If this is the case, corporations commit suicide. "Deskilling" is a
way of killing.
Boris Shoshensky
To: [email protected]
Subject: Re: Rewrite
Date: Fri, 14 May 2010 09:08:18 -0700 (PDT)

Yes, precisely.  Just as the corporate interests look for more and more ways
to "deskill", to implement more and more methods by which the skills of the
worker can be dispersed -- to machines and to cheaper piecemeal unskilled
assembly, etc., so has the artworld become the new corporation that dumbs down
the artist for the sake of prescribing art production.
.

wc


----- Original Message ----
From: Saul Ostrow <[email protected]>
To: "[email protected]" <[email protected]>
Sent: Fri, May 14, 2010 10:22:11 AM
Subject: Rewrite

This re-alignment of the conceptual framework of the social function of
cultural politics appears to be a result of the fore mentioned slow, and
steady century long process of self-criticality identified with the endgame
of
modernism, which displaced the artist, analyzed and
Out-sourced the fabrication of the object so in the end the  artist was the
person who authored the idea"  whose source could equally mass popular
culture, or critical theory given the equivalency of the two.

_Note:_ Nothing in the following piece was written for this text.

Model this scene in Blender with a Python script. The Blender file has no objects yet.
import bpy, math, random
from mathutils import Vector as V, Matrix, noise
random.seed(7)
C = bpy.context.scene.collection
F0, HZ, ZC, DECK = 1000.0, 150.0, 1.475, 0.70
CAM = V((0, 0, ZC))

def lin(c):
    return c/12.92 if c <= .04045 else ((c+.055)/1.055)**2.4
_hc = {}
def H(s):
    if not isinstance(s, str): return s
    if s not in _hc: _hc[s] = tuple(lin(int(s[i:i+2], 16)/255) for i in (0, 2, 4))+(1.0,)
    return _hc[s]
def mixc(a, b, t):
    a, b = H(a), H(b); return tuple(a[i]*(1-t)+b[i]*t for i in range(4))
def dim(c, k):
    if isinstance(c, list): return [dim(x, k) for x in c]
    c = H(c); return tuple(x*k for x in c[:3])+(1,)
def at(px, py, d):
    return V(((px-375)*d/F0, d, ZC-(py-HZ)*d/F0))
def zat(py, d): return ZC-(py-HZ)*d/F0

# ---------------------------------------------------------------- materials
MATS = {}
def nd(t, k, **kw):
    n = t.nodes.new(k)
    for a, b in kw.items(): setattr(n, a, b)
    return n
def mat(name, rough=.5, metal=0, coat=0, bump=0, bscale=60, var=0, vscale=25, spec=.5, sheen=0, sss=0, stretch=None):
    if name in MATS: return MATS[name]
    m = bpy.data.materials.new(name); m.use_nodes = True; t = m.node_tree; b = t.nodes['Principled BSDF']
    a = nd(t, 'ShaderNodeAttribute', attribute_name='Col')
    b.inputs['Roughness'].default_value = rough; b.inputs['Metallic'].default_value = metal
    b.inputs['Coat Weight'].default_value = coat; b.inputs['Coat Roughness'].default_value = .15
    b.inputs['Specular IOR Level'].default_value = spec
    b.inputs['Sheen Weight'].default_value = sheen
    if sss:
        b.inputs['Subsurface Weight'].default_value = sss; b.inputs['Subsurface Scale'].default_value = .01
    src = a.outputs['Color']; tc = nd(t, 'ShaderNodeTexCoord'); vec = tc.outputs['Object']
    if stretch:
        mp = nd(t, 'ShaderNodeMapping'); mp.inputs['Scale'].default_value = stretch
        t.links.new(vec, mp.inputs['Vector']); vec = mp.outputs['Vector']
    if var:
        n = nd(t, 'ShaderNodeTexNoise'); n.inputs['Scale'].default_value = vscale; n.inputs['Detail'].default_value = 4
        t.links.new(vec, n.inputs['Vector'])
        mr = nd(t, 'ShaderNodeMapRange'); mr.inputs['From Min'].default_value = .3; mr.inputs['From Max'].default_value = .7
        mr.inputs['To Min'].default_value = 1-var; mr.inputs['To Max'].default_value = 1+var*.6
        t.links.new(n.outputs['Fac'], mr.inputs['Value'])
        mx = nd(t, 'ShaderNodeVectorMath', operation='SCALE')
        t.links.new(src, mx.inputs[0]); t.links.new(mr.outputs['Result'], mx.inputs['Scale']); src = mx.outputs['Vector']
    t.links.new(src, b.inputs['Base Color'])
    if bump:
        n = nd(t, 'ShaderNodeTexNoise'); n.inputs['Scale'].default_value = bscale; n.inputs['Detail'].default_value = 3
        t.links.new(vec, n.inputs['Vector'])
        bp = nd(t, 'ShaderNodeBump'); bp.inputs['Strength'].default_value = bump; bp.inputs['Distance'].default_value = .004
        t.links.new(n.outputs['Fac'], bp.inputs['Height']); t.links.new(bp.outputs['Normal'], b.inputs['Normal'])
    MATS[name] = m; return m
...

But this shift
may be thought to be equally an affect of, rather than the cause of the
relative progress of appropriation, instrumentality, and subjectivity that
has
been taken to by many as markers of the creation of as egalitarian and
democratic public culture.  Many of those engaged in critical practices fail
to take into account that the dissolving of the borders of the private and
public sphere,  which traditionally ordered individual interactions and
communication, as well as societal communication and deliberation, at this
time effectively brings public life structurally into line with the needs
and
social strategies of corporate capitalism.